Prompt:
Take the material below and write it all out again exactly.

Dataset excerpt:
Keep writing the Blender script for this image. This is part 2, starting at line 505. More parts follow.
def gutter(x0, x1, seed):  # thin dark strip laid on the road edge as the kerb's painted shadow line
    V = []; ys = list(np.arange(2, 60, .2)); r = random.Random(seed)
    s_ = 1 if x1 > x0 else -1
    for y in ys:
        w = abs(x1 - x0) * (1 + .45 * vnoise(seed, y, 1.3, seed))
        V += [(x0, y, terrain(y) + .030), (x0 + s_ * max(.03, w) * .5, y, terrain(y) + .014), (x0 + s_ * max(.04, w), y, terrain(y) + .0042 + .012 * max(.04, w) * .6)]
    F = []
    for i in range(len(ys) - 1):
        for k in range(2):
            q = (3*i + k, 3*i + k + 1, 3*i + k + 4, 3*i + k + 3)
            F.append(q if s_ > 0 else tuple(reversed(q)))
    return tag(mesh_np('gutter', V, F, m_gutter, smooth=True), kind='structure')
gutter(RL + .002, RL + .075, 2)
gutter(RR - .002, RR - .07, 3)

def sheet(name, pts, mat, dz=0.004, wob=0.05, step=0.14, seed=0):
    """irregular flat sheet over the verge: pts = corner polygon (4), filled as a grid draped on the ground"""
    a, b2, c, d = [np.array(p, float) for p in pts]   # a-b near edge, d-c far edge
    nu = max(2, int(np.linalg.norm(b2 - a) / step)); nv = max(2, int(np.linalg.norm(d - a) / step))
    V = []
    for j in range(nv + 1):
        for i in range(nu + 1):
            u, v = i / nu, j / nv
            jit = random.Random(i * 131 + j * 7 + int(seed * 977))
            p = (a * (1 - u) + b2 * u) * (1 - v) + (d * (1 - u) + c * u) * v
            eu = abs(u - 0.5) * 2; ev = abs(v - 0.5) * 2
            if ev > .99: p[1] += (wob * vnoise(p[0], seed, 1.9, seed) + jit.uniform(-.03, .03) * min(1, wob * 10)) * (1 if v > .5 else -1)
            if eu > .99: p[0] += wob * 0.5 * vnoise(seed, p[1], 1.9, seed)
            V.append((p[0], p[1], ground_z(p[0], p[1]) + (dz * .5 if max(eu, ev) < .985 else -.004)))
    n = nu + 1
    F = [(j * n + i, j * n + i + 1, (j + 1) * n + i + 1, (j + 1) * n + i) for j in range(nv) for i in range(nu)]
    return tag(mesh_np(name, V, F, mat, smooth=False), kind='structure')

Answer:
Keep writing the Blender script for this image. This is part 2, starting at line 505. More parts follow.
def gutter(x0, x1, seed):  # thin dark strip laid on the road edge as the kerb's painted shadow line
    V = []; ys = list(np.arange(2, 60, .2)); r = random.Random(seed)
    s_ = 1 if x1 > x0 else -1
    for y in ys:
        w = abs(x1 - x0) * (1 + .45 * vnoise(seed, y, 1.3, seed))
        V += [(x0, y, terrain(y) + .030), (x0 + s_ * max(.03, w) * .5, y, terrain(y) + .014), (x0 + s_ * max(.04, w), y, terrain(y) + .0042 + .012 * max(.04, w) * .6)]
    F = []
    for i in range(len(ys) - 1):
        for k in range(2):
            q = (3*i + k, 3*i + k + 1, 3*i + k + 4, 3*i + k + 3)
            F.append(q if s_ > 0 else tuple(reversed(q)))
    return tag(mesh_np('gutter', V, F, m_gutter, smooth=True), kind='structure')
gutter(RL + .002, RL + .075, 2)
gutter(RR - .002, RR - .07, 3)

def sheet(name, pts, mat, dz=0.004, wob=0.05, step=0.14, seed=0):
    """irregular flat sheet over the verge: pts = corner polygon (4), filled as a grid draped on the ground"""
    a, b2, c, d = [np.array(p, float) for p in pts]   # a-b near edge, d-c far edge
    nu = max(2, int(np.linalg.norm(b2 - a) / step)); nv = max(2, int(np.linalg.norm(d - a) / step))
    V = []
    for j in range(nv + 1):
        for i in range(nu + 1):
            u, v = i / nu, j / nv
            jit = random.Random(i * 131 + j * 7 + int(seed * 977))
            p = (a * (1 - u) + b2 * u) * (1 - v) + (d * (1 - u) + c * u) * v
            eu = abs(u - 0.5) * 2; ev = abs(v - 0.5) * 2
            if ev > .99: p[1] += (wob * vnoise(p[0], seed, 1.9, seed) + jit.uniform(-.03, .03) * min(1, wob * 10)) * (1 if v > .5 else -1)
            if eu > .99: p[0] += wob * 0.5 * vnoise(seed, p[1], 1.9, seed)
            V.append((p[0], p[1], ground_z(p[0], p[1]) + (dz * .5 if max(eu, ev) < .985 else -.004)))
    n = nu + 1
    F = [(j * n + i, j * n + i + 1, (j + 1) * n + i + 1, (j + 1) * n + i) for j in range(nv) for i in range(nu)]
    return tag(mesh_np(name, V, F, mat, smooth=False), kind='structure')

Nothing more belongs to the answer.